*Exercise instructions*:
Make an exact copy of the data below, leaving out every picture.

*Information provided*:
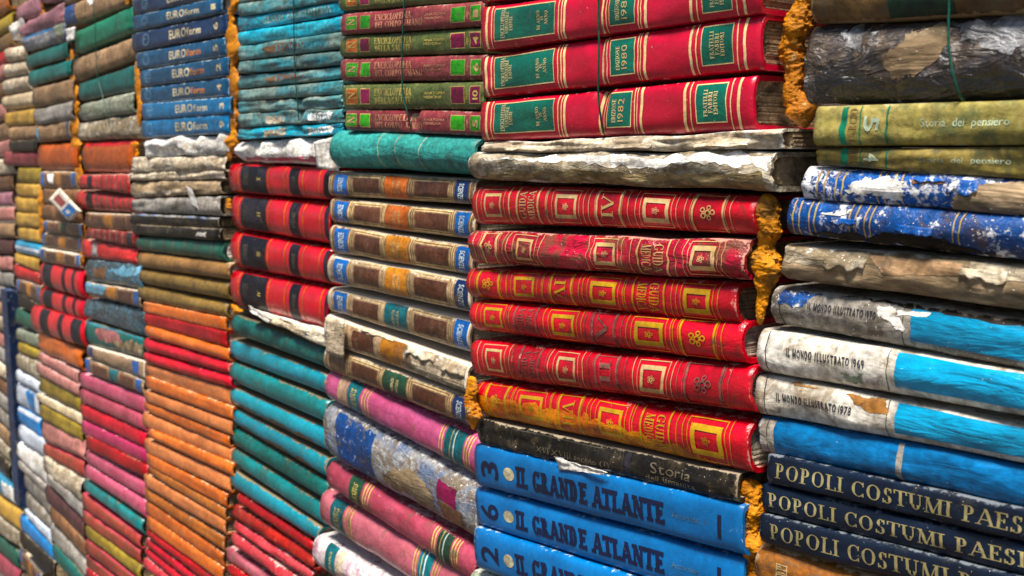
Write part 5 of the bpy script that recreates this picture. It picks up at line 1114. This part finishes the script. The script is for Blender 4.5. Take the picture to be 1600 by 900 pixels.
simple([
 ((-30, 20, 44, 13, -12, 12), 'orange_brown_cloth', 'rusty orange book in the top left corner'),
 ((-30, 48, 70, 18, 18, 42), 'ochre_cloth', 'ochre brown book under the rusty corner book'),
 ((-30, 76, 98, 20, 45, 70), 'umber_leather', 'dark brown book third from the top left corner'),
 ((-30, 101, 118, 16, 72, 92), 'red_cloth_dull', 'dark red book left of the whitish rounded ones'),
 ((-30, 121, 142, 6, 98, 120), 'dusk_rose', 'pinkish book cut off by the left edge, beside whitish books'),
 ((-30, 145, 170, 4, 126, 150), 'earth_brown', 'brown book cut off by the left edge, beside whitish books'),
 ((-30, 175, 200, 8, 158, 182), 'dusk_rose', 'pale pink brown book cut off by the left edge, lower'),
 ((-30, 204, 228, 12, 190, 214), 'taupe_cloth', 'taupe book cut off by the left edge above the purple red one'),
 ((-30, 230, 250, 14, 218, 240), 'dusk_rose', 'pinkish book at the left edge beside the purple red one'),
 ((-30, 254, 276, 22, 246, 270), 'weathered_paper', 'whitish book at the left edge beside the olive mustard one', dict(dent=.003)),
 ((-30, 280, 300, 20, 274, 296), 'earth_brown', 'brown book at the left edge beside the pale striped mustard'),
 ((-30, 304, 322, 18, 300, 320), 'mauve_soft', 'mauve grey book at the left edge beside the third mustard'),
 ((-30, 326, 346, 21, 324, 345), 'dusk_rose', 'dusty rose book at the left edge beside the glossy mustard'),
 ((-30, 350, 370, 22, 349, 372), 'taupe_cloth', 'taupe book at the left edge beside the golden mustard'),
 ((-30, 374, 394, 20, 376, 398), 'maroon_dark', 'dark maroon book at the left edge beside the striped blue'),
 ((-30, 398, 418, 19, 402, 424), 'dusk_rose', 'dusky pink book at the left edge beside the holed mustard', dict(dent=.003)),
 ((-30, 422, 442, 20, 428, 449), 'ash_grey', 'grey book at the left edge, lowest above the blue post'),
 ((-30, 439, 459, 14, 453, 474), 'ash_grey', 'grey book at the left edge, just under the lowest grey one'),
 ((-30, 461, 481, 14, 478, 500), 'taupe_cloth', 'brown book at the left edge, second down behind the post'),
 ((-30, 483, 503, 14, 503, 524), 'plaster_grey', 'whitish book at the left edge, third down behind the post'),
 ((-30, 504, 524, 14, 528, 550), 'dusk_rose', 'dusty rose book at the left edge, fourth down behind the post'),
 ((-30, 526, 546, 14, 553, 574), 'ash_grey', 'mid grey book at the left edge, fifth down behind the post'),
 ((-30, 548, 568, 14, 578, 600), 'weathered_paper', 'cream book at the left edge, sixth down behind the post'),
 ((-30, 570, 590, 14, 603, 624), 'earth_brown', 'dark earthy brown book at the left edge, seventh down behind the post'),
 ((-30, 592, 612, 14, 628, 650), 'ash_grey', 'ash coloured book at the left edge, eighth down behind the post'),
 ((-30, 613, 633, 14, 653, 674), 'dusty_grey', 'dirty pale grey book at the left edge, ninth down behind the post'),
 ((-30, 635, 655, 14, 678, 700), 'taupe_cloth', 'dull brown book at the left edge, tenth down behind the post'),
 ((-30, 657, 677, 14, 703, 724), 'plaster_grey', 'chalky book at the left edge, eleventh down behind the post'),
 ((-30, 679, 699, 14, 728, 750), 'soot_black', 'blackish book at the left edge, right above the torn blue and white one'),
 ((-30, 728, 752, 38, 772, 800), 'cyan_jacket', 'torn blue and white book cut off by the left edge', dict(dent=.003, deco=[('rag', [(2, .7), (30, .8), (34, -.4), (6, -.8)], .3, 'white_paper')])),
 ((-30, 756, 786, 34, 804, 834), 'mustard_cloth', 'crushed mustard book cut off by the left edge', dict(dent=.003)),
 ((-30, 790, 815, 34, 838, 862), 'plaster_grey', 'crushed whitish book cut off by the left edge', dict(dent=.003)),
 ((-30, 818, 842, 28, 866, 890), 'forest_cloth', 'dark green book in the bottom left corner under crushed ones'),
 ((30, 856, 882, 62, 900, 928), 'walnut_spine', 'brown book with blue labels in the bottom left corner', dict(deco=halfleather(30, 62))),
 ((-30, 846, 872, 30, 894, 926), 'rose_cloth', 'pink book in the bottom left corner'),
], d9)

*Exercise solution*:
Write part 5 of the bpy script that recreates this picture. It picks up at line 1114. This part finishes the script. The script is for Blender 4.5. Take the picture to be 1600 by 900 pixels.
simple([
 ((-30, 20, 44, 13, -12, 12), 'orange_brown_cloth', 'rusty orange book in the top left corner'),
 ((-30, 48, 70, 18, 18, 42), 'ochre_cloth', 'ochre brown book under the rusty corner book'),
 ((-30, 76, 98, 20, 45, 70), 'umber_leather', 'dark brown book third from the top left corner'),
 ((-30, 101, 118, 16, 72, 92), 'red_cloth_dull', 'dark red book left of the whitish rounded ones'),
 ((-30, 121, 142, 6, 98, 120), 'dusk_rose', 'pinkish book cut off by the left edge, beside whitish books'),
 ((-30, 145, 170, 4, 126, 150), 'earth_brown', 'brown book cut off by the left edge, beside whitish books'),
 ((-30, 175, 200, 8, 158, 182), 'dusk_rose', 'pale pink brown book cut off by the left edge, lower'),
 ((-30, 204, 228, 12, 190, 214), 'taupe_cloth', 'taupe book cut off by the left edge above the purple red one'),
 ((-30, 230, 250, 14, 218, 240), 'dusk_rose', 'pinkish book at the left edge beside the purple red one'),
 ((-30, 254, 276, 22, 246, 270), 'weathered_paper', 'whitish book at the left edge beside the olive mustard one', dict(dent=.003)),
 ((-30, 280, 300, 20, 274, 296), 'earth_brown', 'brown book at the left edge beside the pale striped mustard'),
 ((-30, 304, 322, 18, 300, 320), 'mauve_soft', 'mauve grey book at the left edge beside the third mustard'),
 ((-30, 326, 346, 21, 324, 345), 'dusk_rose', 'dusty rose book at the left edge beside the glossy mustard'),
 ((-30, 350, 370, 22, 349, 372), 'taupe_cloth', 'taupe book at the left edge beside the golden mustard'),
 ((-30, 374, 394, 20, 376, 398), 'maroon_dark', 'dark maroon book at the left edge beside the striped blue'),
 ((-30, 398, 418, 19, 402, 424), 'dusk_rose', 'dusky pink book at the left edge beside the holed mustard', dict(dent=.003)),
 ((-30, 422, 442, 20, 428, 449), 'ash_grey', 'grey book at the left edge, lowest above the blue post'),
 ((-30, 439, 459, 14, 453, 474), 'ash_grey', 'grey book at the left edge, just under the lowest grey one'),
 ((-30, 461, 481, 14, 478, 500), 'taupe_cloth', 'brown book at the left edge, second down behind the post'),
 ((-30, 483, 503, 14, 503, 524), 'plaster_grey', 'whitish book at the left edge, third down behind the post'),
 ((-30, 504, 524, 14, 528, 550), 'dusk_rose', 'dusty rose book at the left edge, fourth down behind the post'),
 ((-30, 526, 546, 14, 553, 574), 'ash_grey', 'mid grey book at the left edge, fifth down behind the post'),
 ((-30, 548, 568, 14, 578, 600), 'weathered_paper', 'cream book at the left edge, sixth down behind the post'),
 ((-30, 570, 590, 14, 603, 624), 'earth_brown', 'dark earthy brown book at the left edge, seventh down behind the post'),
 ((-30, 592, 612, 14, 628, 650), 'ash_grey', 'ash coloured book at the left edge, eighth down behind the post'),
 ((-30, 613, 633, 14, 653, 674), 'dusty_grey', 'dirty pale grey book at the left edge, ninth down behind the post'),
 ((-30, 635, 655, 14, 678, 700), 'taupe_cloth', 'dull brown book at the left edge, tenth down behind the post'),
 ((-30, 657, 677, 14, 703, 724), 'plaster_grey', 'chalky book at the left edge, eleventh down behind the post'),
 ((-30, 679, 699, 14, 728, 750), 'soot_black', 'blackish book at the left edge, right above the torn blue and white one'),
 ((-30, 728, 752, 38, 772, 800), 'cyan_jacket', 'torn blue and white book cut off by the left edge', dict(dent=.003, deco=[('rag', [(2, .7), (30, .8), (34, -.4), (6, -.8)], .3, 'white_paper')])),
 ((-30, 756, 786, 34, 804, 834), 'mustard_cloth', 'crushed mustard book cut off by the left edge', dict(dent=.003)),
 ((-30, 790, 815, 34, 838, 862), 'plaster_grey', 'crushed whitish book cut off by the left edge', dict(dent=.003)),
 ((-30, 818, 842, 28, 866, 890), 'forest_cloth', 'dark green book in the bottom left corner under crushed ones'),
 ((30, 856, 882, 62, 900, 928), 'walnut_spine', 'brown book with blue labels in the bottom left corner', dict(deco=halfleather(30, 62))),
 ((-30, 846, 872, 30, 894, 926), 'rose_cloth', 'pink book in the bottom left corner'),
], d9)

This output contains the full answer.